Stopping a footloose container leaves the system in hard to recover state
felipefzdz opened this issue · comments
Context
I'm using Footloose as the base infrastructure for running platform tests through this Gradle plugin. That is supposed to run through automated testing being on CI or locally. As such, infra failures are expected and cleanup automation desirable.
Expected Behavior
If a docker container spin up by Footlose gets destroyed, not through Footloose, the tool should be able to easily recover from this situation on the next runs.
Current Behavior
After the crash, running another footloose create
doesn't actually do nothing as the state of container is not reflected.
Steps to Reproduce
footloose create -c config.yaml
INFO[0000] Creating SSH key: cluster-key ...

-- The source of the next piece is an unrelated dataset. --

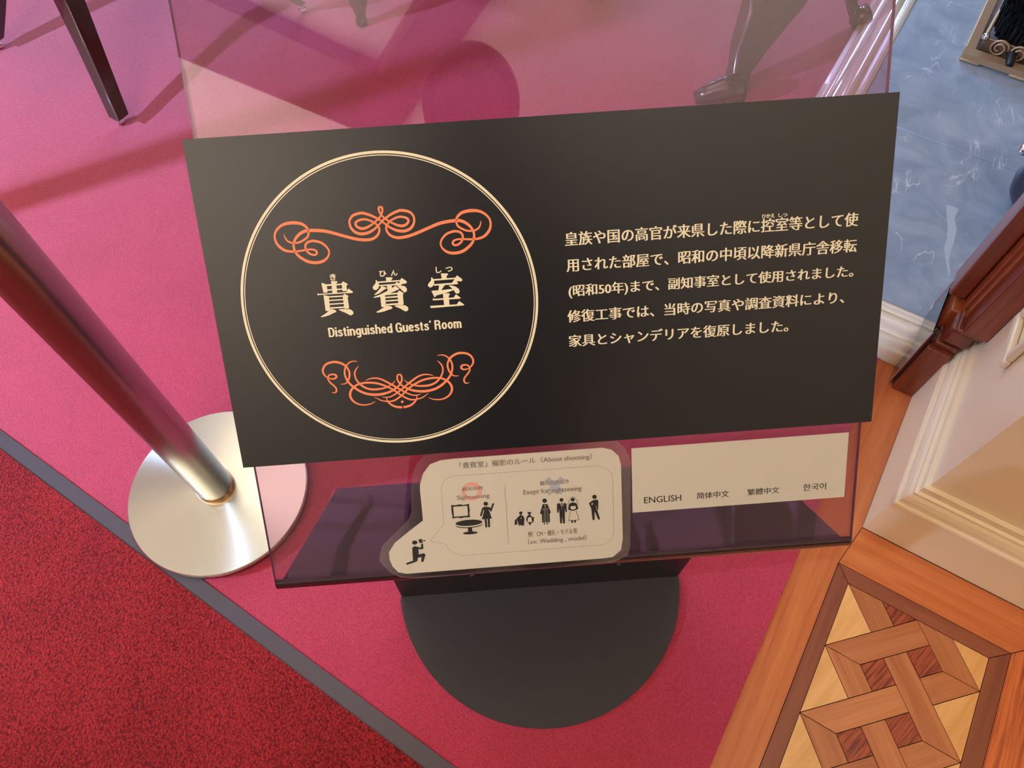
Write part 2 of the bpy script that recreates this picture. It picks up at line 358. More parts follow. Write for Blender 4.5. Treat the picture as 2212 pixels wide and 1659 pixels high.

INFO[0000] Image: quay.io/footloose/ubuntu16.04 present locally
INFO[0000] Creating machine: cluster-node0 ...
footloose show -c config.yaml
NAME HOSTNAME PORTS IP IMAGE CMD STATE
cluster-node0 node0 22->58518,8180->8180,8888->8888 172.17.0.2 quay.io/footloose/ubuntu16.04 /sbin/init Running
Emulate a non managed by Footloose crash with this:
docker stop cluster-node0
cluster-node0
footloose show -c config.yaml
NAME HOSTNAME PORTS IP IMAGE CMD STATE
cluster-node0 node0 quay.io/footloose/ubuntu16.04 /sbin/init Stopped
As the state is Stopped, you might expect that running create
again would work. However:
footloose create -c config.yaml
INFO[0000] Image: quay.io/footloose/ubuntu16.04 present locally
INFO[0000] Creating machine: cluster-node0 ...
INFO[0000] Machine cluster-node0 is already created...
docker ps
CONTAINER ID IMAGE COMMAND CREATED STATUS PORTS NAMES
Interesting enough if now I delete it from Footloose I get this:
footloose delete -c config.yaml
INFO[0000] Deleting machine: cluster-node0 ...
footloose show -c config.yaml
NAME HOSTNAME PORTS IP IMAGE CMD STATE
cluster-node0 node0 0->22,8888->8888,8180->8180 quay.io/footloose/ubuntu16.04 Stopped
So the STATE
is the same Stopped
but now the ports are displayed, that's somehow confusing.
Notes
Orthogonal to this, but motivated by this scenario, I've opened this other issue.